**RAW DATA**:
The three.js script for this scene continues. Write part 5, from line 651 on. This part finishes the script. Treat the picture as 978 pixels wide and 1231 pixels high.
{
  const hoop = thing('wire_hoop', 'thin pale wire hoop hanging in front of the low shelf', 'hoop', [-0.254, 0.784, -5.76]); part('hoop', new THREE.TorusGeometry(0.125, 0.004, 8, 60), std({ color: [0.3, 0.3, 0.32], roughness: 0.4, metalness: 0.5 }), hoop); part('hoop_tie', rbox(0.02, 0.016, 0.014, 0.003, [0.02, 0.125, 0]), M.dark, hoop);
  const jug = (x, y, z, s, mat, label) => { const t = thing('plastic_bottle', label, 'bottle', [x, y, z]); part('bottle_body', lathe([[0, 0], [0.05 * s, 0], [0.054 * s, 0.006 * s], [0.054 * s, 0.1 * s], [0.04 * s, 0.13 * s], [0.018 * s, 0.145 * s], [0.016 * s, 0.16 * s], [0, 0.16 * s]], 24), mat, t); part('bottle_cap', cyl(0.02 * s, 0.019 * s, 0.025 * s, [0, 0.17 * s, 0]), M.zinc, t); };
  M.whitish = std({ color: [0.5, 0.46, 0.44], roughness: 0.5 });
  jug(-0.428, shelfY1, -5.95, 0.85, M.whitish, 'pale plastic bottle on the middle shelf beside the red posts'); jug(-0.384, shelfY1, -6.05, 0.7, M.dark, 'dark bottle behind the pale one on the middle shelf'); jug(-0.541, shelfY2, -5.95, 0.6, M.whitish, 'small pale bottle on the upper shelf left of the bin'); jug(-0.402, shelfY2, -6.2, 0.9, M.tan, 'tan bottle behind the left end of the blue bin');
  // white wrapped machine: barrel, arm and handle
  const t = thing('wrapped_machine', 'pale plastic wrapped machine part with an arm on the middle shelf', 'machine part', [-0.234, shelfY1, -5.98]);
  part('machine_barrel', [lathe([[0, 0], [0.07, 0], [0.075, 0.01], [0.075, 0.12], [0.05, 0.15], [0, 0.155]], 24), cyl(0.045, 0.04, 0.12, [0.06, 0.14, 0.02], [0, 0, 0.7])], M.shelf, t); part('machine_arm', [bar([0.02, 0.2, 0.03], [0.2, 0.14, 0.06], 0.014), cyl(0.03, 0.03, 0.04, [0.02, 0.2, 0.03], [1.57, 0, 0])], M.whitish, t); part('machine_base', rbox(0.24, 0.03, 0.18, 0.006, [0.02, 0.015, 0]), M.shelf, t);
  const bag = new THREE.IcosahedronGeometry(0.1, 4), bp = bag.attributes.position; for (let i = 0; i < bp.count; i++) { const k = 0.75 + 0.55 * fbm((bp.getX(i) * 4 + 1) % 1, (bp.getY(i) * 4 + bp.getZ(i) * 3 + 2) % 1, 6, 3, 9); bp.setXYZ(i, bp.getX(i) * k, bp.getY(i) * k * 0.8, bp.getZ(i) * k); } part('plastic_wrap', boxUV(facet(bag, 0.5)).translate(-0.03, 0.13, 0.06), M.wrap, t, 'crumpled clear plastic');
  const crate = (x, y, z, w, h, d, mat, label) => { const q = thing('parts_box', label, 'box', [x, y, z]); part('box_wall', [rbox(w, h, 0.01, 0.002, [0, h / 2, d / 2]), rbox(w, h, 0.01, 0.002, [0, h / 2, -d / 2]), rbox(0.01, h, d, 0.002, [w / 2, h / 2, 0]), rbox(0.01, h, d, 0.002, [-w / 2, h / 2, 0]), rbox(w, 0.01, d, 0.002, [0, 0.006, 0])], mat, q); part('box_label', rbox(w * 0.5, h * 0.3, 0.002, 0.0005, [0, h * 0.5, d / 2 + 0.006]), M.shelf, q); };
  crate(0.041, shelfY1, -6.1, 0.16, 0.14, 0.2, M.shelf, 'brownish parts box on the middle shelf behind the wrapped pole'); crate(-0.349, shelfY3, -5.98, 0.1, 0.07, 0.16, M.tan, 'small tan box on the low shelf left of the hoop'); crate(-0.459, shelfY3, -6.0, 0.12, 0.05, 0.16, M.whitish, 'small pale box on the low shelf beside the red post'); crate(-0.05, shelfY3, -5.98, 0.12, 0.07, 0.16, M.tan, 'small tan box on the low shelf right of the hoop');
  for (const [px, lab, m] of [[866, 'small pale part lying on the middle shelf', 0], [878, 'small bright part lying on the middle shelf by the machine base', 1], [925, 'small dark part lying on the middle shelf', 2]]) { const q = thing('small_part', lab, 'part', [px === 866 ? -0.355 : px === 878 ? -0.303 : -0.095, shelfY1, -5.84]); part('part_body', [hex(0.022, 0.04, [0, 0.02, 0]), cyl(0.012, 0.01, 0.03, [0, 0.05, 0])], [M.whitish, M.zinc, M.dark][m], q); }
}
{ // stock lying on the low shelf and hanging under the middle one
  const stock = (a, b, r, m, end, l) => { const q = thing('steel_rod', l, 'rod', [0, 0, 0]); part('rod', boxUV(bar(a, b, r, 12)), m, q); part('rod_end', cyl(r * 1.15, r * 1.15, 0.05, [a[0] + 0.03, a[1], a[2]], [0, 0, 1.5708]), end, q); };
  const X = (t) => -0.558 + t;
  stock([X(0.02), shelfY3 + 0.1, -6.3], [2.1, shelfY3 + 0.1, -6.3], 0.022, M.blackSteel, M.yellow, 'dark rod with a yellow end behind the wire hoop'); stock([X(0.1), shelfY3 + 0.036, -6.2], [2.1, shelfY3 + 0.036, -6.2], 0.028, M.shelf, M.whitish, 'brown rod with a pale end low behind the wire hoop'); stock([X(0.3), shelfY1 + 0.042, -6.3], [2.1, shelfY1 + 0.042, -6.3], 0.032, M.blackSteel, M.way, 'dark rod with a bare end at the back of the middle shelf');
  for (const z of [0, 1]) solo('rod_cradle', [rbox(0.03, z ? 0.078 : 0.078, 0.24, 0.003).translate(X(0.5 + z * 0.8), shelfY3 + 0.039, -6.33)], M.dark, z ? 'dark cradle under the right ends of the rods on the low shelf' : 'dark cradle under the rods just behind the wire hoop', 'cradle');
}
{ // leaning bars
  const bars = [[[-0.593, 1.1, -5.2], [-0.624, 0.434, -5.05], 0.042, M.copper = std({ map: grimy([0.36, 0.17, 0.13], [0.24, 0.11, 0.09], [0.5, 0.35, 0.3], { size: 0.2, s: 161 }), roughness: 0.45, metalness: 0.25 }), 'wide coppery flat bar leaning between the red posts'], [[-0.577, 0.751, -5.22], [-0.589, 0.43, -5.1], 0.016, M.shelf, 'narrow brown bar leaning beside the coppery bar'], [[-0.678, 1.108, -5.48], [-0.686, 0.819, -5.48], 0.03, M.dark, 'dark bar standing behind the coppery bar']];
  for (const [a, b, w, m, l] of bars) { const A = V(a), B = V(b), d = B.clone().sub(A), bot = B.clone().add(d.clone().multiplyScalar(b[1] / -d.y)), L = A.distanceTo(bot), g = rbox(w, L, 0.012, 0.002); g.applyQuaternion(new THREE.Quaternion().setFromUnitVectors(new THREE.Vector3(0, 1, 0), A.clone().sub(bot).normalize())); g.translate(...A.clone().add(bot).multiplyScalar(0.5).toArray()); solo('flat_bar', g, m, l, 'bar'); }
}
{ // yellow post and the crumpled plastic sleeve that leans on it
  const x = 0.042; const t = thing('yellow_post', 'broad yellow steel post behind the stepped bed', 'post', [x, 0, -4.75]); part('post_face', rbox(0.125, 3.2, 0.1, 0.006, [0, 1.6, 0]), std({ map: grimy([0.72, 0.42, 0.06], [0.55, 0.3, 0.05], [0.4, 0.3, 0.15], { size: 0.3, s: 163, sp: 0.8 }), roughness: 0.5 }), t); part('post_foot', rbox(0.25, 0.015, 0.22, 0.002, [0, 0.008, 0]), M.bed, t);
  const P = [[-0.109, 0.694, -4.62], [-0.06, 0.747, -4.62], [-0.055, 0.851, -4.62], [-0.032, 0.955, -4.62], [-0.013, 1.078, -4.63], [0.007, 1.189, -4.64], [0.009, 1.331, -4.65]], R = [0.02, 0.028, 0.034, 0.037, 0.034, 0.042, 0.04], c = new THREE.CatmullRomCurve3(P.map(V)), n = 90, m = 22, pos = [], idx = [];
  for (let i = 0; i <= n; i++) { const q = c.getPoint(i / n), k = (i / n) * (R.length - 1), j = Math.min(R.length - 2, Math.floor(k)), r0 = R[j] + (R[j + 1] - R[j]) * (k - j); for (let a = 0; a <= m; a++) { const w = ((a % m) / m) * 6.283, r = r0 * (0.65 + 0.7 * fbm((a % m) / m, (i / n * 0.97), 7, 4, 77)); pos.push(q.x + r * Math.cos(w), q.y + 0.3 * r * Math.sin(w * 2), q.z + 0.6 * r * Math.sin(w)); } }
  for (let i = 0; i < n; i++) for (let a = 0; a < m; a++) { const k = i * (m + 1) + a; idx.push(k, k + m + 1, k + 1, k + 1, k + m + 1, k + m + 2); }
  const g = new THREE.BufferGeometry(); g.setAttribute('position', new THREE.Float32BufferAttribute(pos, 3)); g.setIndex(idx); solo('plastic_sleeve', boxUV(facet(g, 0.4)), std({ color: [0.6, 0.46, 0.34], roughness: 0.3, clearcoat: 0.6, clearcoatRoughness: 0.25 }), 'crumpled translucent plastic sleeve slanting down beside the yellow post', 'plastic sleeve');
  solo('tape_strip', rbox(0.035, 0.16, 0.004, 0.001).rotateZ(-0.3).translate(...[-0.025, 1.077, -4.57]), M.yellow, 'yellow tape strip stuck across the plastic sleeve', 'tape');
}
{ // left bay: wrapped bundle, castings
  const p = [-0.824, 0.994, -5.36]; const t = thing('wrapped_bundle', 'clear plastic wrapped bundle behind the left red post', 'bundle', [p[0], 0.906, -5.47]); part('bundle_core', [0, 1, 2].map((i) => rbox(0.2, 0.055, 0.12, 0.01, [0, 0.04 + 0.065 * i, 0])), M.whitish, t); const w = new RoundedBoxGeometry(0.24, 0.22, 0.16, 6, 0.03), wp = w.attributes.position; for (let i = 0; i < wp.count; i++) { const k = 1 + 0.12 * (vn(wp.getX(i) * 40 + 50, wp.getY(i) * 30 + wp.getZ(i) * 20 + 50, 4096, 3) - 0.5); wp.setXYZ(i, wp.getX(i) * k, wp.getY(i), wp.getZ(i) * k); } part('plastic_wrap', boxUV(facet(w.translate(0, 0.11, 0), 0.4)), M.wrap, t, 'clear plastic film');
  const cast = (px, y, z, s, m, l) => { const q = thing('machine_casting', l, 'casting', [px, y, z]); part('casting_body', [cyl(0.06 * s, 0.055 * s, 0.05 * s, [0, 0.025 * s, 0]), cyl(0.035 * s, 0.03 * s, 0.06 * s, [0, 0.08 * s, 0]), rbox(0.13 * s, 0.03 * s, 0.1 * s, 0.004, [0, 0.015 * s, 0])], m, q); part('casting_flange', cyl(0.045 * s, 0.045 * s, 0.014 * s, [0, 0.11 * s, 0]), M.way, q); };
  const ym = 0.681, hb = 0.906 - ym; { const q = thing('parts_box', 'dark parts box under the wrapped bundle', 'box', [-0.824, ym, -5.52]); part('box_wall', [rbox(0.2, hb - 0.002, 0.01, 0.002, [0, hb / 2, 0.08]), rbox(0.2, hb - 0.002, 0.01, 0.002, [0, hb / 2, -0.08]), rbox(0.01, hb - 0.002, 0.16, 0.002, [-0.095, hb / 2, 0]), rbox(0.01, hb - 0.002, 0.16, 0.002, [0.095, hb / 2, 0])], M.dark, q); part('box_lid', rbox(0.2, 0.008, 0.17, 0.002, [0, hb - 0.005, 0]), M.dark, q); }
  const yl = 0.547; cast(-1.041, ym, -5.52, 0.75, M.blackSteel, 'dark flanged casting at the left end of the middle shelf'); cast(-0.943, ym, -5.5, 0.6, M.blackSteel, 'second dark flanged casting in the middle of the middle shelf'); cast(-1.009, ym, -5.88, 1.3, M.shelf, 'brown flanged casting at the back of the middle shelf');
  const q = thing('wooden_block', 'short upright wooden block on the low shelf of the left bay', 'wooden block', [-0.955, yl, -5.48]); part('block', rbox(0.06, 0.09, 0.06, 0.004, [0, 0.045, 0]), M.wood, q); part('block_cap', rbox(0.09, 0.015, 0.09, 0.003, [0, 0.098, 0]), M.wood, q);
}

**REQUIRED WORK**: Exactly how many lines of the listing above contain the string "wide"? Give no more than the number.

**RESPONSE TO THE TASK**: 2